Monday, Jan. 23, 1989

Japan's Search for U.S. Colleges

By Susan Tifft

They own Los Angeles' Arco Plaza. In New York City they have scooped up the Exxon Building, the Algonquin Hotel and the vaultlike home of Tiffany & Co. They are beating the U.S. at everything from VCRs to semiconductors. And now they are trying to buy U.S. colleges.

In recent months Japanese businessmen and educators have quietly offered to bail out several financially strapped schools in return for control of their governing boards. The purpose: to expand study-abroad opportunities for Japanese university students. "The American higher-education system is the best in the world," says Julia Ericksen, vice provost of Philadelphia's Temple University. "The Japanese recognize that."

So far, there have been no outright takers, but a few colleges have negotiated deals that stop short of selling their independence. This spring Warner Pacific College, a small (enrollment: 400) church-affiliated school in Portland, Ore., is expected to approve the sale of 49% of its physical plant to Amvic International, a Japanese company that operates English-language schools in Japan. The $6 million price tag includes an agreement to lease the facilities to the college for 30 years and to make the firm's president a regent of the school. The transaction benefits both parties: Amvic's direct link with the U.S. college gives it a valuable marketing tool back home, and Warner Pacific is relieved of its crippling debt.

Another church-affiliated institution, Phillips University in Enid, Okla. (enrollment: 960), was approached last spring by Kyoto Institute of Technology, which offered $24 million for the entire school. Phillips' president, Robert Peck, refused. "Colleges are not bought and sold," he says. "We're not Quaker Oats." But he was under intense pressure to accept the offer from Enid's town fathers, who in March 1988 paid $14.3 million to keep the campus afloat, and now charge the university rent. As a compromise, Peck let Kyoto underwrite a summer program for up to 50 Japanese students.

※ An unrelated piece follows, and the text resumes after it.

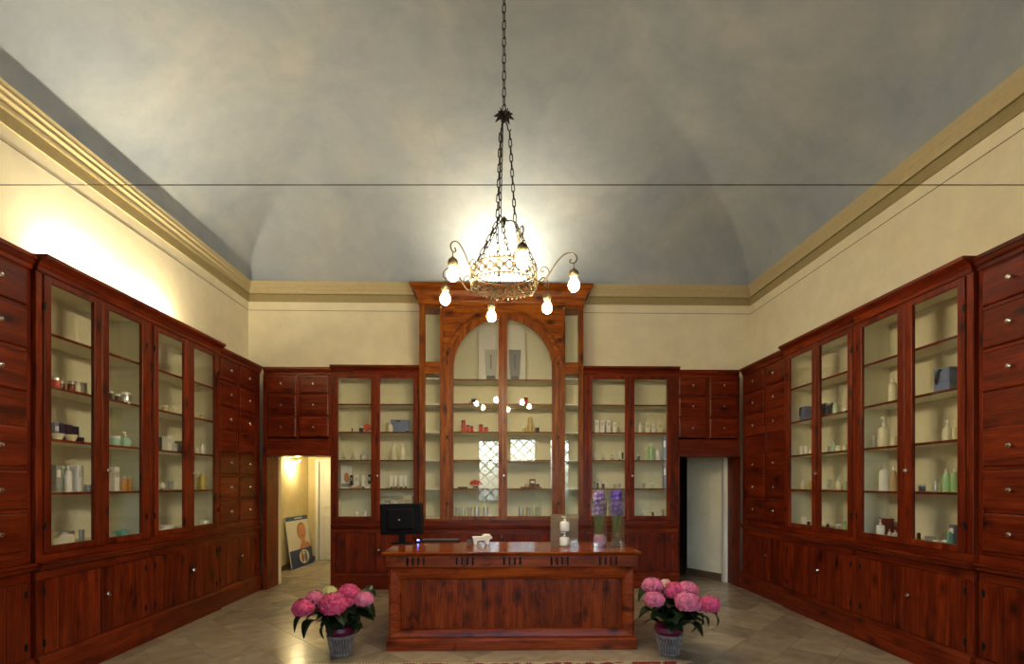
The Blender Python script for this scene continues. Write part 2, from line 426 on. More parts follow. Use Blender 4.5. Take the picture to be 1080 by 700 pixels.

While the Japanese continue to seek academic footholds in the U.S., a number of stateside universities are bringing American-style education to Japan. In 1982 Temple University became the first U.S. school to establish a branch campus in Japan. In a new nine-story Tokyo building financed by a separate Japanese board, some 1,600 Japanese students attend classes taught in English by Temple professors. Last fall Dartmouth's Amos Tuck School of Business followed suit with Japan's first-ever English-language M.B.A. program. More than 40 other institutions, including Texas A & M and M.I.T., are negotiating similar deals. "The Japanese lack preparedness for globalization," says Chikara Higashi, president of Temple University Japan. "These institutions are an ideal means for them to overcome the language barrier and other obstacles."

Allowing Japan to buy into U.S. schools worries some American educators, who fear this would be the ultimate technology transfer. But the deals also provide vital links to Japanese business, a chance for American students and faculty to be exposed to that country's culture, and, not incidentally, a source of revenue for U.S. institutions. "I see it as an opportunity," says George Smith, assistant to the president at Warner Pacific. "There is no question that higher education will be more international in the future."